> [Data lines]:
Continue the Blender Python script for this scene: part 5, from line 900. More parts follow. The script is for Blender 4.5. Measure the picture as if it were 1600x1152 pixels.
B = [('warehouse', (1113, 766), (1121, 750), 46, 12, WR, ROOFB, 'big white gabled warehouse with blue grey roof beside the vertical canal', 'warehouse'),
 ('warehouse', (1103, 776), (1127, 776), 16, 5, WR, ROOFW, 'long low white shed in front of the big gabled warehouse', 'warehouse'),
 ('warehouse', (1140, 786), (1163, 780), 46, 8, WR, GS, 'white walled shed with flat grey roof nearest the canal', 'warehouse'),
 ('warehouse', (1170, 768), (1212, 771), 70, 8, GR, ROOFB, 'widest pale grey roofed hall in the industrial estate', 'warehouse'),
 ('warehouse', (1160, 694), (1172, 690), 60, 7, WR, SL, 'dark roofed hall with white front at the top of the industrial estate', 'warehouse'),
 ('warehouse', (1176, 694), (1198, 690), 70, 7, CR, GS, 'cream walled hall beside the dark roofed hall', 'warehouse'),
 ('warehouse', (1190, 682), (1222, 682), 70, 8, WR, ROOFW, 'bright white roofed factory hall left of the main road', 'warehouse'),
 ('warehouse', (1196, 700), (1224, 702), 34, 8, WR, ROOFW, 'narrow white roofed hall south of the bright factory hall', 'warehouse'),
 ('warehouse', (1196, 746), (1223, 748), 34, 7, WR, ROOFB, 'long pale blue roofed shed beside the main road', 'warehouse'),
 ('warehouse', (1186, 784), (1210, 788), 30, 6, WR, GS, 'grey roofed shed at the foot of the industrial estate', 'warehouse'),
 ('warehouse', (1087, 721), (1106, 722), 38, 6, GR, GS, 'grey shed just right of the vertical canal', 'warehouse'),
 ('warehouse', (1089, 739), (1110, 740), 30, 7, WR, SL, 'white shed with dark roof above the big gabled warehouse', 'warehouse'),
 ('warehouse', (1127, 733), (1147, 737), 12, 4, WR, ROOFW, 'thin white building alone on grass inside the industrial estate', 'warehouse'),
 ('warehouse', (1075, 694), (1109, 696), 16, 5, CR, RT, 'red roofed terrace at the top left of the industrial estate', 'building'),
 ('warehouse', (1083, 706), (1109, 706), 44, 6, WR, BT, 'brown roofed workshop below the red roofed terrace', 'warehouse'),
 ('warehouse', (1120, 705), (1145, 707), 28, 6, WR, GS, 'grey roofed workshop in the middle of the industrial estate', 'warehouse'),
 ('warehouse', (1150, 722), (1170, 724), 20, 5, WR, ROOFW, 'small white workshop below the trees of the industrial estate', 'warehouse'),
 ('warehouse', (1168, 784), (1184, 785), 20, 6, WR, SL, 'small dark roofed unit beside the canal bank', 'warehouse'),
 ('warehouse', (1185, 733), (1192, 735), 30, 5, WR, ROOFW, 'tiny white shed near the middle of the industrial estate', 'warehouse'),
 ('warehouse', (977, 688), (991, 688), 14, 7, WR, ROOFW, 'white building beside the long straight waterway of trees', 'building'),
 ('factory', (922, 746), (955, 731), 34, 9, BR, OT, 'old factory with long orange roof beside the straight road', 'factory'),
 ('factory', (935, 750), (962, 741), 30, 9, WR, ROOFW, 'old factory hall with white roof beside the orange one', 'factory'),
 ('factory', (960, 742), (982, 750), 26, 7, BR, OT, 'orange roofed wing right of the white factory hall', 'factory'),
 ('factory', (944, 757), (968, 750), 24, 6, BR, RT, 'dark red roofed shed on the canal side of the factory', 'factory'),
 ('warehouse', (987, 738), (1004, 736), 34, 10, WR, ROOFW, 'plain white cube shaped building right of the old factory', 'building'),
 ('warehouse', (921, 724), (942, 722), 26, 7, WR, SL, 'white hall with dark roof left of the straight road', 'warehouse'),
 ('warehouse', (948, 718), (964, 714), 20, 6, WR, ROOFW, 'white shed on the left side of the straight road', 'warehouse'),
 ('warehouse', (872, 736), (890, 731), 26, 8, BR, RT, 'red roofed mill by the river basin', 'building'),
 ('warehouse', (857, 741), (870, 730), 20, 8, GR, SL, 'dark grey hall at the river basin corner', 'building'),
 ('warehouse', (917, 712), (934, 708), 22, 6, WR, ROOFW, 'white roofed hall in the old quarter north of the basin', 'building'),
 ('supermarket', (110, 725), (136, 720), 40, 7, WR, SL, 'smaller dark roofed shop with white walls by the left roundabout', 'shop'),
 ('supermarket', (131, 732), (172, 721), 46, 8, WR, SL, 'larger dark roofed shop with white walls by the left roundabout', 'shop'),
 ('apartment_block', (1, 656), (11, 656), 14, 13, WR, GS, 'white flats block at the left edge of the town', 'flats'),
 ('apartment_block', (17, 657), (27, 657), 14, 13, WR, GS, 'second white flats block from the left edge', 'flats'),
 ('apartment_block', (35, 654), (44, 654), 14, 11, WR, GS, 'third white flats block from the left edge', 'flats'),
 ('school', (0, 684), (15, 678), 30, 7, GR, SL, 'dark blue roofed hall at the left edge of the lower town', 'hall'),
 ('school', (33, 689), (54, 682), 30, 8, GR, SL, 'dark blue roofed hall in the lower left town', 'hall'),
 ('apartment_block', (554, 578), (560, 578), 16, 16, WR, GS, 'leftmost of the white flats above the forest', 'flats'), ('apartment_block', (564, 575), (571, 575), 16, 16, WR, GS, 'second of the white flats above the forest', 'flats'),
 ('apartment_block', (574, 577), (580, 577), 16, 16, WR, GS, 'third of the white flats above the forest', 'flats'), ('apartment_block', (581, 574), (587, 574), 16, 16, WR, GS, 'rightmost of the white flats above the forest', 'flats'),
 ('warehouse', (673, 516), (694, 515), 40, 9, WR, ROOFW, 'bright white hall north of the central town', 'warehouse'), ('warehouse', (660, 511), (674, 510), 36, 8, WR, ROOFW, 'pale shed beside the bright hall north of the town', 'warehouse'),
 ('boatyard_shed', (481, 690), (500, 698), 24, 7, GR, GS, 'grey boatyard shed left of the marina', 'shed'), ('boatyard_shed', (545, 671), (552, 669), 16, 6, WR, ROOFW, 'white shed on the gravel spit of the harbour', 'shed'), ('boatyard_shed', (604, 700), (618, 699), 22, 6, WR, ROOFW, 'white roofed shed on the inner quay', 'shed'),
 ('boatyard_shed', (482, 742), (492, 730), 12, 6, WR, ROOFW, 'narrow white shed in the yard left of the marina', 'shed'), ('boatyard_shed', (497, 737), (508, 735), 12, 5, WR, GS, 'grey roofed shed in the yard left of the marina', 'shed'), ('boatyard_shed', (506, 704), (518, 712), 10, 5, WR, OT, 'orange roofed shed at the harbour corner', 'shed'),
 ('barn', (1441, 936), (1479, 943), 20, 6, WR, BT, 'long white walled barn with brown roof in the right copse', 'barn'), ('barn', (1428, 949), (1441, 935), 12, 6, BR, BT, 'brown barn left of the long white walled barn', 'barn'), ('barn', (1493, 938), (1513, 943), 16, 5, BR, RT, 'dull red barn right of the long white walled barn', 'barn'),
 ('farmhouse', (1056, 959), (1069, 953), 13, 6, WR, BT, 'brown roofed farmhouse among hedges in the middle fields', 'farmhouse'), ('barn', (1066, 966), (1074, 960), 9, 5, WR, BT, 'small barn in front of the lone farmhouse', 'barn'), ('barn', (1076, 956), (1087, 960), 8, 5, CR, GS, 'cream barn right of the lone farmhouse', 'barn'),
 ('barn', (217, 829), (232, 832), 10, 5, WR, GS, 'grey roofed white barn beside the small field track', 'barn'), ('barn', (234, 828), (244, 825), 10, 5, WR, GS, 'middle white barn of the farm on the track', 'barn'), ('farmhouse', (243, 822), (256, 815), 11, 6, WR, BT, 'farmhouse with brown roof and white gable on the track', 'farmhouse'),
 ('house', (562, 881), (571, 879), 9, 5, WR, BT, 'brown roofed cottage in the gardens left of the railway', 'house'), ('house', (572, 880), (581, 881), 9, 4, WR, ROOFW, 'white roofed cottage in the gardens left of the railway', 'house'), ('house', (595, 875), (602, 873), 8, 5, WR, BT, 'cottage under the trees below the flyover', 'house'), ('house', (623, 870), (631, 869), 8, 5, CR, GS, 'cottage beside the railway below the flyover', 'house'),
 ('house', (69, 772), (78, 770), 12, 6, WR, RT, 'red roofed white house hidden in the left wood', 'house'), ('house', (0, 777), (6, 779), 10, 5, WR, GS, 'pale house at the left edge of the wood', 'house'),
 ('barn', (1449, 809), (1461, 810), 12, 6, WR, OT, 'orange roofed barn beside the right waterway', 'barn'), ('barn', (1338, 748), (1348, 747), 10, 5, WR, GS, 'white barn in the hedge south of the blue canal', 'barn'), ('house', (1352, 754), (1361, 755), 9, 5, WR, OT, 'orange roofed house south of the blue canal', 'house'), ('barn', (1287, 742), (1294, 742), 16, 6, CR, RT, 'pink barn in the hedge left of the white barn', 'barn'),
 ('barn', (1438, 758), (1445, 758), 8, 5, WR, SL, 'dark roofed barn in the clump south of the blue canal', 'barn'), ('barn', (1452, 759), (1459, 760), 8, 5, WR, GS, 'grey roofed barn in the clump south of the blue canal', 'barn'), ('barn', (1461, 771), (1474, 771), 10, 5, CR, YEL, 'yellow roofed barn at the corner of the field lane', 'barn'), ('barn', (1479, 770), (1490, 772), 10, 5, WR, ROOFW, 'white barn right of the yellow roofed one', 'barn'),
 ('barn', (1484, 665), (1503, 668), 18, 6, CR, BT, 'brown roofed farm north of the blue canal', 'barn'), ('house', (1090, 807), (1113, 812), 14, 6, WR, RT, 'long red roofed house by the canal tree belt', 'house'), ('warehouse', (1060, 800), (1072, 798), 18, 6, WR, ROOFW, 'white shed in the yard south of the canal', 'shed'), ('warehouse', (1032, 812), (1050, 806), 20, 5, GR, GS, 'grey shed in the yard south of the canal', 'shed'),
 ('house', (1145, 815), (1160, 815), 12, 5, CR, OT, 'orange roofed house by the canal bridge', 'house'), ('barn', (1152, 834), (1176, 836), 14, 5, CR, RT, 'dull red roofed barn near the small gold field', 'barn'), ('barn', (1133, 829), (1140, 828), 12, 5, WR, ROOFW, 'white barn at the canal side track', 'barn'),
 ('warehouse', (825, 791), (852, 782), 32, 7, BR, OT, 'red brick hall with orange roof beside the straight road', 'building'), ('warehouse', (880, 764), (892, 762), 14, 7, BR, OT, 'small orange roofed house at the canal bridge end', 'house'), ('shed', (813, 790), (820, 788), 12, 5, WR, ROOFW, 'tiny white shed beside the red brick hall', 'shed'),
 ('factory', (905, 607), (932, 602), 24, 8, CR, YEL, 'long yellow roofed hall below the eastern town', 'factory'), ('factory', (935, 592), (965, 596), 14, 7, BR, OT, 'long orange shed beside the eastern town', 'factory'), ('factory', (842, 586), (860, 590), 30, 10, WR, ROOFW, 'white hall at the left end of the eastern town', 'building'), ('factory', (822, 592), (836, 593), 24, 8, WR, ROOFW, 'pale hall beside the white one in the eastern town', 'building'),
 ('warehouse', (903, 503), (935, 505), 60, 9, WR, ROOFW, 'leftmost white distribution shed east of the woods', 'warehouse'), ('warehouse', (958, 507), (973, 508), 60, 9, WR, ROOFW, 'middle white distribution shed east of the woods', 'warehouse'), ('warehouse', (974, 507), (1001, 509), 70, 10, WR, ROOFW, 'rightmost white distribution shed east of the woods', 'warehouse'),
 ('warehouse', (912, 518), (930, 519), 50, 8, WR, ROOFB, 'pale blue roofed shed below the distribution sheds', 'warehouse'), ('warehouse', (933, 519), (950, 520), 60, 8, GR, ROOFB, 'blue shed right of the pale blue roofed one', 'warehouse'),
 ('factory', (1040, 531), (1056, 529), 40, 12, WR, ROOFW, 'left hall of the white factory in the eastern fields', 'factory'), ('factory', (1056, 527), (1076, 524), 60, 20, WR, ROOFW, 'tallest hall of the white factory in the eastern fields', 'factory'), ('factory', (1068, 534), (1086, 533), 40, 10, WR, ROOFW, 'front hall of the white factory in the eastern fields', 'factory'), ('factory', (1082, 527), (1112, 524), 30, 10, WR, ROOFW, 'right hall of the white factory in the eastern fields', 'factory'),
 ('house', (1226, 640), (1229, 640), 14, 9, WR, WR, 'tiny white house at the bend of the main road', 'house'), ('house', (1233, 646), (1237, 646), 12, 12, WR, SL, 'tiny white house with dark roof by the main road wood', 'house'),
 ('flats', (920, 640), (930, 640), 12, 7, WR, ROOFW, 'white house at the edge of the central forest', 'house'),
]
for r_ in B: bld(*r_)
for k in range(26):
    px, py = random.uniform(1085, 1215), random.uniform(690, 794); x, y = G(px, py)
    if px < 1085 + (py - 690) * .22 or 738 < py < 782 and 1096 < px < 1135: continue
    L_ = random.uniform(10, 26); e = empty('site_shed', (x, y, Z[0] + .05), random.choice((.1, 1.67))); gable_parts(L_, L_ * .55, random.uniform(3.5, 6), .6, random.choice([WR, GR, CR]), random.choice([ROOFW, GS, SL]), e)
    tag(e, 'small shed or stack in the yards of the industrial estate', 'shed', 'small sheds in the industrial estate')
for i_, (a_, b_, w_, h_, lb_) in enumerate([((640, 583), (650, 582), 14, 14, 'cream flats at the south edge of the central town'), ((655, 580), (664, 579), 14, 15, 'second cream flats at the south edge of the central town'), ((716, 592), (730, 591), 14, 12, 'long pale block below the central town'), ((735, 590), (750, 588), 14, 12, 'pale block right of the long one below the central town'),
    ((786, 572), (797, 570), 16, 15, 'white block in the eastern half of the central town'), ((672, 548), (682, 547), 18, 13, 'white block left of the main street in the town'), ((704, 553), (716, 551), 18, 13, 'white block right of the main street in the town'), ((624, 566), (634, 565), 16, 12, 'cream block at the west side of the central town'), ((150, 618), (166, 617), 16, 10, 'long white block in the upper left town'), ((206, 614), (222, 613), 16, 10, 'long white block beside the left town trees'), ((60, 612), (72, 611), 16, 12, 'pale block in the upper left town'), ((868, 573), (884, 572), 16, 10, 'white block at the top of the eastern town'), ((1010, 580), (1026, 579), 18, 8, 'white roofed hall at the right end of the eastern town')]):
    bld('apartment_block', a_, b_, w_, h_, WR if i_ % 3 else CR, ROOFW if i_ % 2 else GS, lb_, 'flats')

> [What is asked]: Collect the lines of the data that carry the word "from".

> [Response to this task]:
Continue the Blender Python script for this scene: part 5, from line 900. More parts follow. The script is for Blender 4.5. Measure the picture as if it were 1600x1152 pixels.
 ('apartment_block', (17, 657), (27, 657), 14, 13, WR, GS, 'second white flats block from the left edge', 'flats'),
 ('apartment_block', (35, 654), (44, 654), 14, 11, WR, GS, 'third white flats block from the left edge', 'flats'),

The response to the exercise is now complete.